Source material.
* start *
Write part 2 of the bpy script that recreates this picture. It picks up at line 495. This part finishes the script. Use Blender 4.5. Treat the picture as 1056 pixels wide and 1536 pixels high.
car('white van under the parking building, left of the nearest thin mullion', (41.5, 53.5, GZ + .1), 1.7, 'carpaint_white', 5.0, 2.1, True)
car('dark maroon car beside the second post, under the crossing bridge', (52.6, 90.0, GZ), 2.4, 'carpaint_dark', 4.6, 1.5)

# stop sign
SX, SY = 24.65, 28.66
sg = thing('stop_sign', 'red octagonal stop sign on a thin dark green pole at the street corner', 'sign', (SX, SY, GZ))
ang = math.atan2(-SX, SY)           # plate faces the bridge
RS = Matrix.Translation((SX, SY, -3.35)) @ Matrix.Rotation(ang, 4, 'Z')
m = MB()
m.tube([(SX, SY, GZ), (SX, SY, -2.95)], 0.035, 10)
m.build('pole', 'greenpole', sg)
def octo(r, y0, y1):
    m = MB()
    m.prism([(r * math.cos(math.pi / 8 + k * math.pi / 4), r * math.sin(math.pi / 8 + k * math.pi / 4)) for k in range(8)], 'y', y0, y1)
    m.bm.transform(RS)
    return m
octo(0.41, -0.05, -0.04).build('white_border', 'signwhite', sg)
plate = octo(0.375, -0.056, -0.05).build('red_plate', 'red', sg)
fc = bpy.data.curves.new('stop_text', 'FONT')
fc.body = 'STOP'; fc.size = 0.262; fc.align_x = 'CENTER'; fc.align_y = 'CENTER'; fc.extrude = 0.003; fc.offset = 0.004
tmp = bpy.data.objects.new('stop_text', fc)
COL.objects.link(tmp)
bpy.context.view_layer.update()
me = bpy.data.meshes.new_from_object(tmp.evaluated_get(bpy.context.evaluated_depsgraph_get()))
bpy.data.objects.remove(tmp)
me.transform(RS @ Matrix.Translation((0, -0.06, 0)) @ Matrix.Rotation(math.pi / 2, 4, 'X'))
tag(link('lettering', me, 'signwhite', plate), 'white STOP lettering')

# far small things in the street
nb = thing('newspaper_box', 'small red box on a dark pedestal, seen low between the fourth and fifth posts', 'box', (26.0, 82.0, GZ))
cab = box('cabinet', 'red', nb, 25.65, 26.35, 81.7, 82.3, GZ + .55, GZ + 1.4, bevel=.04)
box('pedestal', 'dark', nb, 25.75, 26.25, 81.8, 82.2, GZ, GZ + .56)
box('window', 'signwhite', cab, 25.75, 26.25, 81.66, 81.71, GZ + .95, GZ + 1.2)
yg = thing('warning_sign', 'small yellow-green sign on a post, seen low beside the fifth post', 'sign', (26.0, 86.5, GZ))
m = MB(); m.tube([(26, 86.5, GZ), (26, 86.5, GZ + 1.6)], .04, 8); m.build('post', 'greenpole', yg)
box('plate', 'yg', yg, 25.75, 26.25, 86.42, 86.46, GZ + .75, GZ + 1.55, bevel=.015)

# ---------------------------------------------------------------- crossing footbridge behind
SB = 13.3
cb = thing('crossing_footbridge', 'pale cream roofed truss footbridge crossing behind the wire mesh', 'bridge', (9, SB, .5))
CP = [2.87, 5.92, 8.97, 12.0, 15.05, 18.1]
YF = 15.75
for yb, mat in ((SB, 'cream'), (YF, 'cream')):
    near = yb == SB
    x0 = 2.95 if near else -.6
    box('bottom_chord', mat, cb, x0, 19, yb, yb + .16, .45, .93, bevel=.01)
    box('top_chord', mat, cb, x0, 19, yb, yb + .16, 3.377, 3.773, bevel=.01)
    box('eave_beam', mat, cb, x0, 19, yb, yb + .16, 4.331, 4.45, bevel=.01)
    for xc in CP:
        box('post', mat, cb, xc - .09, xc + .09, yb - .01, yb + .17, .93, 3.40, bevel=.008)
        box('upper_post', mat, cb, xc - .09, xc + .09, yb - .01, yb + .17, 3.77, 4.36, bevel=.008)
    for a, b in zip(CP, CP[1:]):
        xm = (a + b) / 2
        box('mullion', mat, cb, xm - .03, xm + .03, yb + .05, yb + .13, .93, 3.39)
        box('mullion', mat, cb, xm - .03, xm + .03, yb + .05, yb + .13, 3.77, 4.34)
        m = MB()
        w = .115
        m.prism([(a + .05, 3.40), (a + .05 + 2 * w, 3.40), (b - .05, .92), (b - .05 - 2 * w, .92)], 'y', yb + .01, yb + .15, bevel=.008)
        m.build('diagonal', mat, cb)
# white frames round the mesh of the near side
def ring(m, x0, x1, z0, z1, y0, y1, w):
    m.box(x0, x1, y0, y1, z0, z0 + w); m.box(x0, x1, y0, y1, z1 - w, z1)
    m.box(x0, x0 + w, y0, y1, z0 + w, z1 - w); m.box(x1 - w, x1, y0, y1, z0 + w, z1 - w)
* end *
Task brief. Write out exactly the lines starting with the one that holds "xm = (a + b) / 2" and running through the last line above.

Solution to the exercise.
        xm = (a + b) / 2
        box('mullion', mat, cb, xm - .03, xm + .03, yb + .05, yb + .13, .93, 3.39)
        box('mullion', mat, cb, xm - .03, xm + .03, yb + .05, yb + .13, 3.77, 4.34)
        m = MB()
        w = .115
        m.prism([(a + .05, 3.40), (a + .05 + 2 * w, 3.40), (b - .05, .92), (b - .05 - 2 * w, .92)], 'y', yb + .01, yb + .15, bevel=.008)
        m.build('diagonal', mat, cb)
# white frames round the mesh of the near side
def ring(m, x0, x1, z0, z1, y0, y1, w):
    m.box(x0, x1, y0, y1, z0, z0 + w); m.box(x0, x1, y0, y1, z1 - w, z1)
    m.box(x0, x0 + w, y0, y1, z0 + w, z1 - w); m.box(x1 - w, x1, y0, y1, z0 + w, z1 - w)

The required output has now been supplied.